Separate houses and flats have decreased, at 72.9 per cent and 13.1 per cent respectively, compared to the previous figures of 75.6 per cent and 13.6 per cent respectively. Semi-detached, row, terrace and townhouses increased at 12.7 per cent from last census’ 9.9 per cent.

Number of bedrooms

Around Australia, one and four or more bedroom homes have seen a rise at 5 per cent and 32.2 per cent respectively, up from 4.7 per cent and 30.3 per cent respectively in 2001. Two- and three-bedroom homes have fallen at 18.9 per cent and 41.1 per cent respectively, down from 19.1 and 43.6 per cent respectively.

Tenure

There is little change in tenure, with the percentage of Australians who own with a mortgage dropping at 24.5 per cent from 34.9 per cent. The percentage of renters increased to 30.9 per cent from 29.6 per cent. Owners who own outright saw the biggest change from 31 per cent, down from 32.1 per cent.

Weekly rate repayments

Weekly rent has become less affordable at a median rent of $335, up from $285. The percentage of Australians whose rent is less than 30 per cent of household income decreased to 88.5 per cent from 2011’s 89.6 per cent, while rent payments that are equal to or greater than 30 per cent increased to 11.5 per cent from 2011’s 10.4 per cent.
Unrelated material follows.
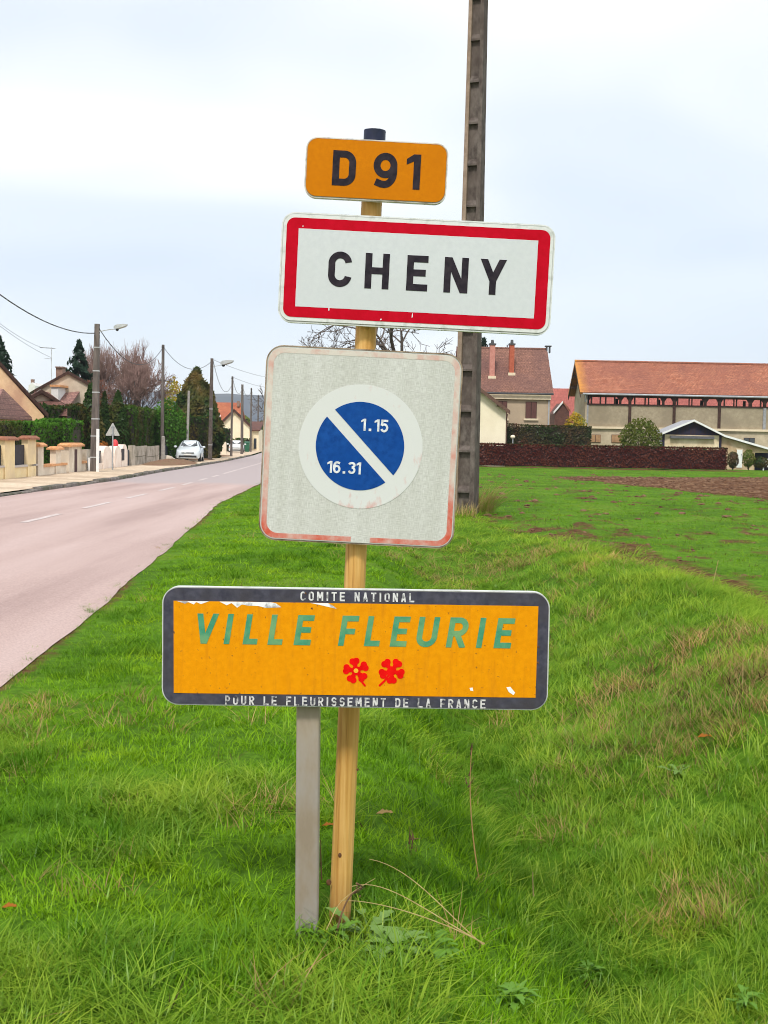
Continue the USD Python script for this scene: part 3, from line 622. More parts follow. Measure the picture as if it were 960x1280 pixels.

Monthly mortgage repayments

Unlike rent repayments, monthly mortgage repayments have become more affordable for Australians at a median of $1,755, down from $1,800.

Mortgage repayments that are less than 30 per cent of a household’s income increased to 92.8 per cent, up from 2011’s 90.1 per cent, and mortgage repayments that are equal to or greater than 30 per cent of a household’s income decreased to 7.2 per cent, down from 2011’s 9.9 per cent.